**Information provided:**
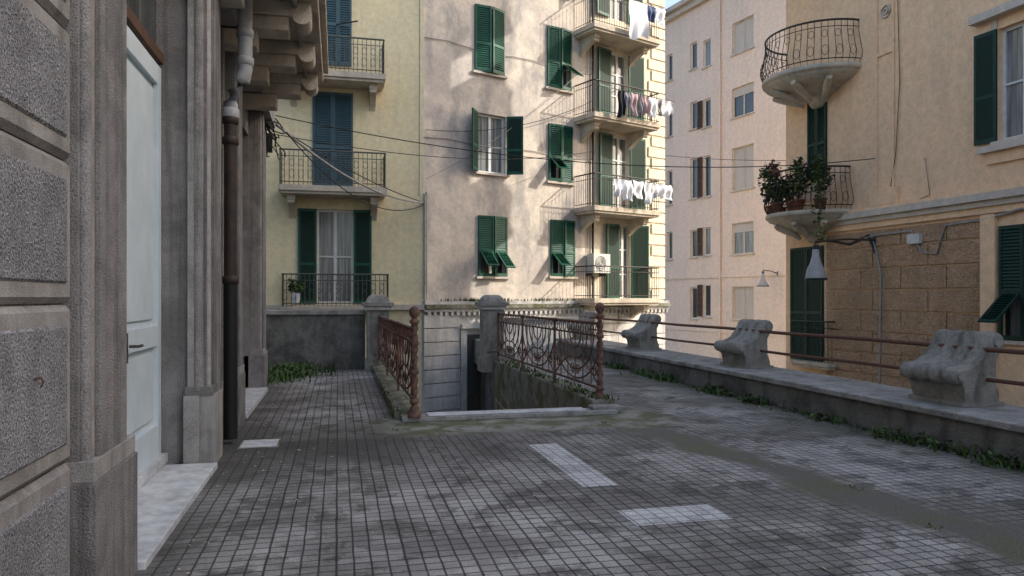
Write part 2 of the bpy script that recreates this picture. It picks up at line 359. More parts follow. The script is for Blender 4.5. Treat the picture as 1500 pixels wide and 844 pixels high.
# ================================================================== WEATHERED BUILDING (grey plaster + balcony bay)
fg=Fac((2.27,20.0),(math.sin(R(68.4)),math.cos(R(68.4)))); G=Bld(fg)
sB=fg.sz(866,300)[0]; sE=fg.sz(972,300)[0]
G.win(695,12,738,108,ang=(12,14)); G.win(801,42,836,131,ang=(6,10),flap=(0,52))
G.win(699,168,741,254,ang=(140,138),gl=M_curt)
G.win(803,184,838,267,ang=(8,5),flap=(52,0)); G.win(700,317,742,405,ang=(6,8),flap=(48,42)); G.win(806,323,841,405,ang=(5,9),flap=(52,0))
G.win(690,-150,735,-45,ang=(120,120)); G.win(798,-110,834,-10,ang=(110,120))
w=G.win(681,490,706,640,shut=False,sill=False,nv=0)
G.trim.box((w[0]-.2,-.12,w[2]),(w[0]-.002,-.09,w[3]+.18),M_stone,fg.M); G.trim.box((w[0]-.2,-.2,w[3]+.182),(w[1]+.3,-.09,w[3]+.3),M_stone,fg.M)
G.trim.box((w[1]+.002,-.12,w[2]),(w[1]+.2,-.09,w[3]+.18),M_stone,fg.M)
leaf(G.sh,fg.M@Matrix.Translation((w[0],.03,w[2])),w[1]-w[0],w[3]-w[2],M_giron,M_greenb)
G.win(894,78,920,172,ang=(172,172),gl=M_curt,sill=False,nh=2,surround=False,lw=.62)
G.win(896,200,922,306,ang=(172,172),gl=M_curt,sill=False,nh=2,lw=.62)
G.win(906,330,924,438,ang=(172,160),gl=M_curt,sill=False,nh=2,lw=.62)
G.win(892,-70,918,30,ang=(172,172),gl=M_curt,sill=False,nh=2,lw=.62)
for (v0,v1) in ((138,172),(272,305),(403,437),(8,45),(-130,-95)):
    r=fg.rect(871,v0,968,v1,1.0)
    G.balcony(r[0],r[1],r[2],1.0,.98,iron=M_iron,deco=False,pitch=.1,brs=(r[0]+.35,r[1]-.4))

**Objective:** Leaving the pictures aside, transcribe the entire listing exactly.

**Right answer:**
Write part 2 of the bpy script that recreates this picture. It picks up at line 359. More parts follow. The script is for Blender 4.5. Treat the picture as 1500 pixels wide and 844 pixels high.
# ================================================================== WEATHERED BUILDING (grey plaster + balcony bay)
fg=Fac((2.27,20.0),(math.sin(R(68.4)),math.cos(R(68.4)))); G=Bld(fg)
sB=fg.sz(866,300)[0]; sE=fg.sz(972,300)[0]
G.win(695,12,738,108,ang=(12,14)); G.win(801,42,836,131,ang=(6,10),flap=(0,52))
G.win(699,168,741,254,ang=(140,138),gl=M_curt)
G.win(803,184,838,267,ang=(8,5),flap=(52,0)); G.win(700,317,742,405,ang=(6,8),flap=(48,42)); G.win(806,323,841,405,ang=(5,9),flap=(52,0))
G.win(690,-150,735,-45,ang=(120,120)); G.win(798,-110,834,-10,ang=(110,120))
w=G.win(681,490,706,640,shut=False,sill=False,nv=0)
G.trim.box((w[0]-.2,-.12,w[2]),(w[0]-.002,-.09,w[3]+.18),M_stone,fg.M); G.trim.box((w[0]-.2,-.2,w[3]+.182),(w[1]+.3,-.09,w[3]+.3),M_stone,fg.M)
G.trim.box((w[1]+.002,-.12,w[2]),(w[1]+.2,-.09,w[3]+.18),M_stone,fg.M)
leaf(G.sh,fg.M@Matrix.Translation((w[0],.03,w[2])),w[1]-w[0],w[3]-w[2],M_giron,M_greenb)
G.win(894,78,920,172,ang=(172,172),gl=M_curt,sill=False,nh=2,surround=False,lw=.62)
G.win(896,200,922,306,ang=(172,172),gl=M_curt,sill=False,nh=2,lw=.62)
G.win(906,330,924,438,ang=(172,160),gl=M_curt,sill=False,nh=2,lw=.62)
G.win(892,-70,918,30,ang=(172,172),gl=M_curt,sill=False,nh=2,lw=.62)
for (v0,v1) in ((138,172),(272,305),(403,437),(8,45),(-130,-95)):
    r=fg.rect(871,v0,968,v1,1.0)
    G.balcony(r[0],r[1],r[2],1.0,.98,iron=M_iron,deco=False,pitch=.1,brs=(r[0]+.35,r[1]-.4))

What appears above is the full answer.